Faute d’infrastructures, les jeunes s’ennuient, sauf en été, où affluent quelque 200 000 visiteurs. « Le pétrole est plus attractif que l’hôtellerie, impossible de trouver une femme de ménage », déplore Chokri Ben Slimène. Le fait est que les jeunes éduqués préfèrent des métiers valorisants, même moins rémunérateurs. Comme les brodeuses de l’atelier Kerkenatiss, très attachées à leur savoir-faire, qui leur permet de travailler à la carte et de rester indépendantes. « Les temps sont durs pour l’artisanat, mais elles sont aussi déterminées que les femmes pêcheurs, qui gèrent depuis toujours leur propre maison de pêche », souligne Fatma Samet, fondatrice de la maison.
Libres, les plus jeunes vont et viennent, les cheveux au vent, à vélo ou à mobylette, tandis que les plus âgés préparent la cueillette des olives, produit clé d’une agriculture de subsistance. « On n’a jamais vu autant de peaux dénudées que cet été. Ici, on n’est pas salafistes mais alcoolistes », s’esclaffent des jeunes gens à l’évocation d’un califat sur l’île, se référant à la forte consommation d’alcool sur l’archipel.
Car les incidents de Kerkennah ont été instrumentalisés : une vidéo montrant Lasaad Khlif, du Hizb Ettahrir, clamant la victoire du drapeau noir était un vieux montage repris par les réseaux sociaux. « Hizb Ettahrir a été renvoyé quand il a voulu tenir son congrès à Kerkennah. Ici, les idéologies et les partis politiques n’ont pas de prise. Entre eux et nous, il y a un monde : la mer », confie Ahmed Souissi, fier de la singularité de ce phalanstère où même la palmeraie est composée de variétés génétiques rares.
Et maintenant Jemna
À Douz (Sud), l’association de la protection des oasis de Jemna a créé un nouveau paradigme qui bouscule les autorités. Depuis 2011, elle occupe de manière indue les 185 ha de la ferme de la Société tunisienne de l’industrie laitière (Stil), un domaine de l’État dont elle a chassé les exploitants proches de l’ancien régime, qui louaient la palmeraie pour 16 000 dinars (environ 8 000 euros) annuels.
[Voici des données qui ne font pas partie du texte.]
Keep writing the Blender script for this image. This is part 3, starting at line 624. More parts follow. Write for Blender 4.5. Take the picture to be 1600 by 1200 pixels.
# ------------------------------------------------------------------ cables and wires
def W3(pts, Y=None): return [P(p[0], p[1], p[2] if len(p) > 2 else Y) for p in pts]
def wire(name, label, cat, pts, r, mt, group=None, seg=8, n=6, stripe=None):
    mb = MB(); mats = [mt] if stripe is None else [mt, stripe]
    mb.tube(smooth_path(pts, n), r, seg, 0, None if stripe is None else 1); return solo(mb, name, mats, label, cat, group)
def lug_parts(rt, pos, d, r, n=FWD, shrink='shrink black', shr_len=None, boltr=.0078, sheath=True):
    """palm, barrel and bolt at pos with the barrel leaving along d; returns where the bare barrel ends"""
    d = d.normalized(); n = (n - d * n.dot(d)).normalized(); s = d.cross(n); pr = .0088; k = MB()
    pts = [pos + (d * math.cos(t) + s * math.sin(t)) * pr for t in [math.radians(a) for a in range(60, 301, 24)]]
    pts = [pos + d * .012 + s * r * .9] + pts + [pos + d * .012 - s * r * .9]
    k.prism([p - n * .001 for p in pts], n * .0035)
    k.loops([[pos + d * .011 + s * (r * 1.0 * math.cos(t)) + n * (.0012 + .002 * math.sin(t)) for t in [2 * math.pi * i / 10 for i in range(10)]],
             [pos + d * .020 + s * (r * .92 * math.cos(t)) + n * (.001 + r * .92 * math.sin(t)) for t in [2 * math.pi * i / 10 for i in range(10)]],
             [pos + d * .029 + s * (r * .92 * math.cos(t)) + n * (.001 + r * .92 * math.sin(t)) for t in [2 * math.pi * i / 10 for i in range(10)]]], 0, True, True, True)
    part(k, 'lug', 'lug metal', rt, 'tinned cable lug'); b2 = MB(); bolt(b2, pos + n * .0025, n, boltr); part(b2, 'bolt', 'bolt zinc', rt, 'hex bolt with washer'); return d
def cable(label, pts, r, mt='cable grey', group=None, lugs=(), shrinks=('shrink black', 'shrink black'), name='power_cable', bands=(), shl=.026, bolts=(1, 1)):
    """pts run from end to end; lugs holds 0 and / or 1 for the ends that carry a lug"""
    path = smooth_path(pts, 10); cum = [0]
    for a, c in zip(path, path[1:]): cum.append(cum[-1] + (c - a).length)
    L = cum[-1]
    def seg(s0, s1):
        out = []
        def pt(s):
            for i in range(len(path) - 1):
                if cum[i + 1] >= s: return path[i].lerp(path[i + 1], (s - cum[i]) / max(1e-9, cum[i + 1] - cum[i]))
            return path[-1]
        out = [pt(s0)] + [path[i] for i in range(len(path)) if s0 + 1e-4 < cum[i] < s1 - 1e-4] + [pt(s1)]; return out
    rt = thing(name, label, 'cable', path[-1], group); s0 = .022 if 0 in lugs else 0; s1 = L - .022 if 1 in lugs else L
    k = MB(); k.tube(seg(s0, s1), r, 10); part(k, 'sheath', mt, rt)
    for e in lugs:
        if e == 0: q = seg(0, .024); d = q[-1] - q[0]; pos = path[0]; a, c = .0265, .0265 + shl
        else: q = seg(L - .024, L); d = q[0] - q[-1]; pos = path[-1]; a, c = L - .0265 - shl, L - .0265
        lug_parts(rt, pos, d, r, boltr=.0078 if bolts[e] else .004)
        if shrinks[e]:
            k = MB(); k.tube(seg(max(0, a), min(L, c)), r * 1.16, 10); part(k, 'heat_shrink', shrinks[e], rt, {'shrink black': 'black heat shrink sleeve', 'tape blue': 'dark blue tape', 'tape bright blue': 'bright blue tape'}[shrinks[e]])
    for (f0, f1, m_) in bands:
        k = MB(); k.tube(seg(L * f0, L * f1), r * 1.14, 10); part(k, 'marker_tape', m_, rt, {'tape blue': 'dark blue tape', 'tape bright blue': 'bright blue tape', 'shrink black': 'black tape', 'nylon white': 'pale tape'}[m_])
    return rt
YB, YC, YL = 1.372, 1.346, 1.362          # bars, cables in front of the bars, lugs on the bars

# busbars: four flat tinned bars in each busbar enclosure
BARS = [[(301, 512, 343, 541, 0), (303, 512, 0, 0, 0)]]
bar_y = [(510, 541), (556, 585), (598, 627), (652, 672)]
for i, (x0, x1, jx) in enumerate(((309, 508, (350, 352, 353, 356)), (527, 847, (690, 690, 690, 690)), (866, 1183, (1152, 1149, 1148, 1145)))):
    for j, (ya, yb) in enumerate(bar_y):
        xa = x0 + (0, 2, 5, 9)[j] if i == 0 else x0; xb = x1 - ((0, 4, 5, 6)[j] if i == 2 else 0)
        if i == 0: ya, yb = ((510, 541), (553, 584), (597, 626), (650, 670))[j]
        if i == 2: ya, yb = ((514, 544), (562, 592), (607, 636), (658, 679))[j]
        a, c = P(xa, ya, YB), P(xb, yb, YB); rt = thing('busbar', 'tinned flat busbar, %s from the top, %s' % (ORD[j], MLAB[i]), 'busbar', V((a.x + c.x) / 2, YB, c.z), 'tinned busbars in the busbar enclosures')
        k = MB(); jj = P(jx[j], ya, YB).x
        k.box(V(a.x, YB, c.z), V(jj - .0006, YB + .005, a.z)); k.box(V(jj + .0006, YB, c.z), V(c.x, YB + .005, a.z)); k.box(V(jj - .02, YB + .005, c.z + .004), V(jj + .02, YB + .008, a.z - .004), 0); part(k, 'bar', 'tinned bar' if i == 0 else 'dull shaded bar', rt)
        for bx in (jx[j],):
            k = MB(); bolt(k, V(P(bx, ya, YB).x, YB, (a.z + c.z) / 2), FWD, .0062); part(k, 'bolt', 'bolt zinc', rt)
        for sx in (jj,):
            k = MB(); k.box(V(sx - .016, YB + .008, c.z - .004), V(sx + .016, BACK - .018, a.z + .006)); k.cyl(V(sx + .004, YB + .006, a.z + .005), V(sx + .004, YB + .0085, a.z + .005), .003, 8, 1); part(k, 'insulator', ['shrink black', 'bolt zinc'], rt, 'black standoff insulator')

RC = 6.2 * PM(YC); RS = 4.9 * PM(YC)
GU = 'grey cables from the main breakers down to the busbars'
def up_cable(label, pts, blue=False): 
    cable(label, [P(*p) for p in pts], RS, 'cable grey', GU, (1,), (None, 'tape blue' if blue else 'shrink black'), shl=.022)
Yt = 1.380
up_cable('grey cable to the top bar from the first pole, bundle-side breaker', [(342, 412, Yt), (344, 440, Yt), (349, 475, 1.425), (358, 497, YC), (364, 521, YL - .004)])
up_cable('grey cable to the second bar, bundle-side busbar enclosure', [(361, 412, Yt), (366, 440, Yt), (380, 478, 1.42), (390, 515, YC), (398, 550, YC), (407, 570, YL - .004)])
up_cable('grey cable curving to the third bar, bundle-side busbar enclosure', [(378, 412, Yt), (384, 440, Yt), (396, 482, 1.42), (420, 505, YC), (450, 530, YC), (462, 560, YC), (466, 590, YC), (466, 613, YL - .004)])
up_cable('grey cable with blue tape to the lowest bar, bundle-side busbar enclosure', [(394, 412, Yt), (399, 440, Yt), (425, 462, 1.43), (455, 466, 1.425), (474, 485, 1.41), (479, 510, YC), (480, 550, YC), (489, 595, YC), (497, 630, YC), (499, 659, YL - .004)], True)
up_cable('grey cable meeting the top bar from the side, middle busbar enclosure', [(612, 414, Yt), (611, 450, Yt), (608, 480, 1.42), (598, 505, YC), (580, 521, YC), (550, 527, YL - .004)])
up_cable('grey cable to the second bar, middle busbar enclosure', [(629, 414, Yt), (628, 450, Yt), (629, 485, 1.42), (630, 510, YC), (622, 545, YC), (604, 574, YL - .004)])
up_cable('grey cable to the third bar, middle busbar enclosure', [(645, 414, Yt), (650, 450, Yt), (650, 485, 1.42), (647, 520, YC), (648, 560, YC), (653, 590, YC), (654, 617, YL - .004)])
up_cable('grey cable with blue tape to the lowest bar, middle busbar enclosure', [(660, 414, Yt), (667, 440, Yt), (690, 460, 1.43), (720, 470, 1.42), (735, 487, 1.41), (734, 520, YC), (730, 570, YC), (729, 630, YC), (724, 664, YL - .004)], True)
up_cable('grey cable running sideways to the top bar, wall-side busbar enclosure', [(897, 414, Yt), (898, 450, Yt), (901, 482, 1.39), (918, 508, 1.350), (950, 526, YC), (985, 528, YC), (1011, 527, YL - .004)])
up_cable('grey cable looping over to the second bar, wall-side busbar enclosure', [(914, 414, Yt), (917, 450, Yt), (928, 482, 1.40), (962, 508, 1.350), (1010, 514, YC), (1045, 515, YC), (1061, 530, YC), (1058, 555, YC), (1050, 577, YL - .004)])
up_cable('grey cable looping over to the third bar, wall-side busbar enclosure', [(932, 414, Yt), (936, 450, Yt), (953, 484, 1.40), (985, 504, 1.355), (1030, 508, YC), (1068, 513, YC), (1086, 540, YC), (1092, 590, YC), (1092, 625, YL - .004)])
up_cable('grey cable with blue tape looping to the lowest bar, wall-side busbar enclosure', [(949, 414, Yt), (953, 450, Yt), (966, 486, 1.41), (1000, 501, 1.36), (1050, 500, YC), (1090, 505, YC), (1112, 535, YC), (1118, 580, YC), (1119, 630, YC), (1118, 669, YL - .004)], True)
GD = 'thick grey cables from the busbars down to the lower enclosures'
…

Le projet collectif et solidaire, sans être totalement participatif, emploie 130 personnes et consacre une partie de ses bénéfices à la communauté locale. Effet d’une bonne gouvernance, la mise aux enchères, le 9 octobre, de la récolte des dattes sur pied a été remportée par un intermédiaire en fruits et légumes de Jemna pour 1,7 million de dinars.
« L’association n’a pas le statut requis pour céder la récolte de dattes et gérer la ferme », selon Mabrouk Korchid, secrétaire d’État aux Terres domaniales, qui compte appliquer la loi pour récupérer ce bien de l’État. Une affaire qui démontre l’urgence d’une révision du système d’attribution des terres domaniales, faute de quoi Jemna risque de faire des émules et de conduire à la création de zones où serait appliqué un droit « local » au détriment de l’État de droit.